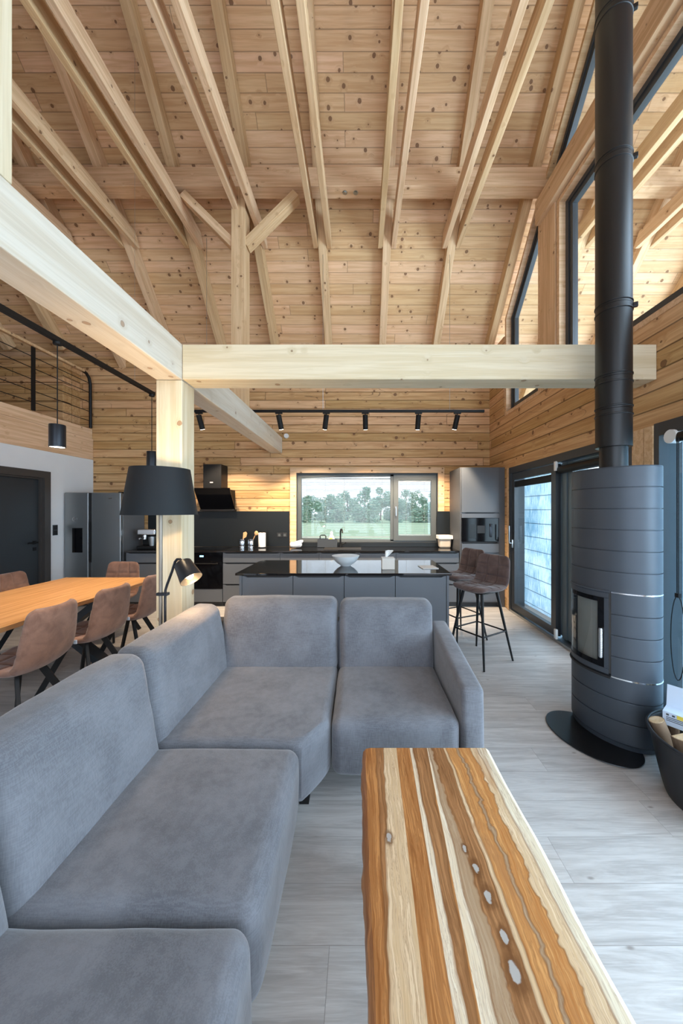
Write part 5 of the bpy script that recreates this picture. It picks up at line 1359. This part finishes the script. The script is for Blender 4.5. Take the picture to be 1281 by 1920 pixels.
def make_dining_chair(label, loc, rz):
    t = thing('dining_chair', label, 'chair', loc, rz, 'brown dining chairs round the table')
    S = [(0.225, 0.452, 0.20), (0.12, 0.452, 0.225), (0.0, 0.442, 0.23), (-0.11, 0.438, 0.228), (-0.175, 0.452, 0.225)]
    K = [(-0.175, 0.452, 0.225), (-0.215, 0.49, 0.225), (-0.238, 0.56, 0.225), (-0.262, 0.70, 0.215), (-0.285, 0.865, 0.19)]
    shell(S, 0.055, False, True, 3, 3).build('seat', 'suede', t, autosmooth=0)
    b = shell(K, 0.055, True, False, 3, 3, curl=0.035).build('backrest', 'suede', t, autosmooth=0)
    m = MB().box(-0.225, -0.200, -0.2305, -0.2225, 0.495, 0.525, 0.001); tag(m.build('side_tag', 'carton', t), 'small pale side tag')
    MB().box(-0.11, 0.11, -0.11, 0.11, 0.405, 0.42, 0.003).build('leg_plate', 'black', t)
    for sx in (-1, 1):
        for sy in (-1, 1):
            m = MB().bar((sx*0.07, sy*0.085, 0.41), (sx*0.23, sy*0.215, 0.004), 0.022, 0.042, up=(0, 0, 1), bevel=0.002); m.build('leg', 'black', t)
    return t
PX_ = -2.42
c1 = make_dining_chair('nearest brown dining chair right of the table, beside the sofa back', (PX_, 2.42, 0), PI)
for loc, rz, nm in (((PX_+0.015, 3.0, 0), PI-0.03, 'middle brown dining chair on the right side of the table'), ((PX_+0.02, 3.58, 0), PI+0.04, 'brown dining chair half hidden behind the pale post'),
                    ((-3.05, 4.16, 0), -PI/2, 'brown dining chair at the far end of the table facing the viewer'), ((-3.46, 3.60, 0), 0.03, 'brown dining chair on the left side nearest the dark door'),
                    ((-3.44, 2.95, 0), 0, 'brown dining chair on the left side showing only its seat corner and legs')):
    dup(c1, loc, rz, nm)

# ------------------------------------------------------------------ bar stools
def make_bar_stool(label, loc, rz):
    t = thing('bar_stool', label, 'bar stool', loc, rz, 'bar stools at the island')
    S = [(0.215, 0.735, 0.195), (0.13, 0.742, 0.208), (0.0, 0.732, 0.21), (-0.10, 0.73, 0.208), (-0.16, 0.742, 0.205)]
    K = [(-0.16, 0.742, 0.205), (-0.195, 0.775, 0.205), (-0.215, 0.84, 0.205), (-0.232, 0.94, 0.20), (-0.25, 1.055, 0.185)]
    shell(S, 0.06, False, True, 3, 3, curl=0.015).build('seat', 'suede2', t, autosmooth=0)
    shell(K, 0.06, True, False, 3, 3, curl=0.02).build('backrest', 'suede2', t, autosmooth=0)
    MB().box(-0.13, 0.13, -0.13, 0.13, 0.692, 0.705, 0.003).build('leg_plate', 'black', t)
    for sx in (-1, 1):
        for sy in (-1, 1):
            m = MB().cyl((sx*0.115, sy*0.115, 0.70), (sx*0.225, sy*0.225, 0.002), 0.016, 0.0095, 14); m.smooth = True; m.build('leg', 'black', t)
    r = 0.115+(0.225-0.115)*(0.70-0.30)/0.70
    for a, b in (((r, -r), (r, r)), ((-r, -r), (-r, r)), ((-r, -r), (r, -r)), ((-r, r), (r, r))):
        m = MB().cyl((*a, 0.30), (*b, 0.30), 0.008, seg=10); m.smooth = True; m.build('footrest_bar', 'black', t)
    return t
s1_ = make_bar_stool('front bar stool with dark brown quilted seat, turned toward the island corner', (1.245, 3.54, 0), math.atan2(-0.535, -0.845))
dup(s1_, (1.20, 4.13, 0), math.atan2(-0.42, -0.91), 'rear bar stool partly hidden behind the front stool')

☆ ☆ ☆ ☆

• GIVEN REQUEST
All of the material above should be reproduced exactly, except the pictures.

• RESULT OF THE EXERCISE
Write part 5 of the bpy script that recreates this picture. It picks up at line 1359. This part finishes the script. The script is for Blender 4.5. Take the picture to be 1281 by 1920 pixels.
def make_dining_chair(label, loc, rz):
    t = thing('dining_chair', label, 'chair', loc, rz, 'brown dining chairs round the table')
    S = [(0.225, 0.452, 0.20), (0.12, 0.452, 0.225), (0.0, 0.442, 0.23), (-0.11, 0.438, 0.228), (-0.175, 0.452, 0.225)]
    K = [(-0.175, 0.452, 0.225), (-0.215, 0.49, 0.225), (-0.238, 0.56, 0.225), (-0.262, 0.70, 0.215), (-0.285, 0.865, 0.19)]
    shell(S, 0.055, False, True, 3, 3).build('seat', 'suede', t, autosmooth=0)
    b = shell(K, 0.055, True, False, 3, 3, curl=0.035).build('backrest', 'suede', t, autosmooth=0)
    m = MB().box(-0.225, -0.200, -0.2305, -0.2225, 0.495, 0.525, 0.001); tag(m.build('side_tag', 'carton', t), 'small pale side tag')
    MB().box(-0.11, 0.11, -0.11, 0.11, 0.405, 0.42, 0.003).build('leg_plate', 'black', t)
    for sx in (-1, 1):
        for sy in (-1, 1):
            m = MB().bar((sx*0.07, sy*0.085, 0.41), (sx*0.23, sy*0.215, 0.004), 0.022, 0.042, up=(0, 0, 1), bevel=0.002); m.build('leg', 'black', t)
    return t
PX_ = -2.42
c1 = make_dining_chair('nearest brown dining chair right of the table, beside the sofa back', (PX_, 2.42, 0), PI)
for loc, rz, nm in (((PX_+0.015, 3.0, 0), PI-0.03, 'middle brown dining chair on the right side of the table'), ((PX_+0.02, 3.58, 0), PI+0.04, 'brown dining chair half hidden behind the pale post'),
                    ((-3.05, 4.16, 0), -PI/2, 'brown dining chair at the far end of the table facing the viewer'), ((-3.46, 3.60, 0), 0.03, 'brown dining chair on the left side nearest the dark door'),
                    ((-3.44, 2.95, 0), 0, 'brown dining chair on the left side showing only its seat corner and legs')):
    dup(c1, loc, rz, nm)

# ------------------------------------------------------------------ bar stools
def make_bar_stool(label, loc, rz):
    t = thing('bar_stool', label, 'bar stool', loc, rz, 'bar stools at the island')
    S = [(0.215, 0.735, 0.195), (0.13, 0.742, 0.208), (0.0, 0.732, 0.21), (-0.10, 0.73, 0.208), (-0.16, 0.742, 0.205)]
    K = [(-0.16, 0.742, 0.205), (-0.195, 0.775, 0.205), (-0.215, 0.84, 0.205), (-0.232, 0.94, 0.20), (-0.25, 1.055, 0.185)]
    shell(S, 0.06, False, True, 3, 3, curl=0.015).build('seat', 'suede2', t, autosmooth=0)
    shell(K, 0.06, True, False, 3, 3, curl=0.02).build('backrest', 'suede2', t, autosmooth=0)
    MB().box(-0.13, 0.13, -0.13, 0.13, 0.692, 0.705, 0.003).build('leg_plate', 'black', t)
    for sx in (-1, 1):
        for sy in (-1, 1):
            m = MB().cyl((sx*0.115, sy*0.115, 0.70), (sx*0.225, sy*0.225, 0.002), 0.016, 0.0095, 14); m.smooth = True; m.build('leg', 'black', t)
    r = 0.115+(0.225-0.115)*(0.70-0.30)/0.70
    for a, b in (((r, -r), (r, r)), ((-r, -r), (-r, r)), ((-r, -r), (r, -r)), ((-r, r), (r, r))):
        m = MB().cyl((*a, 0.30), (*b, 0.30), 0.008, seg=10); m.smooth = True; m.build('footrest_bar', 'black', t)
    return t
s1_ = make_bar_stool('front bar stool with dark brown quilted seat, turned toward the island corner', (1.245, 3.54, 0), math.atan2(-0.535, -0.845))
dup(s1_, (1.20, 4.13, 0), math.atan2(-0.42, -0.91), 'rear bar stool partly hidden behind the front stool')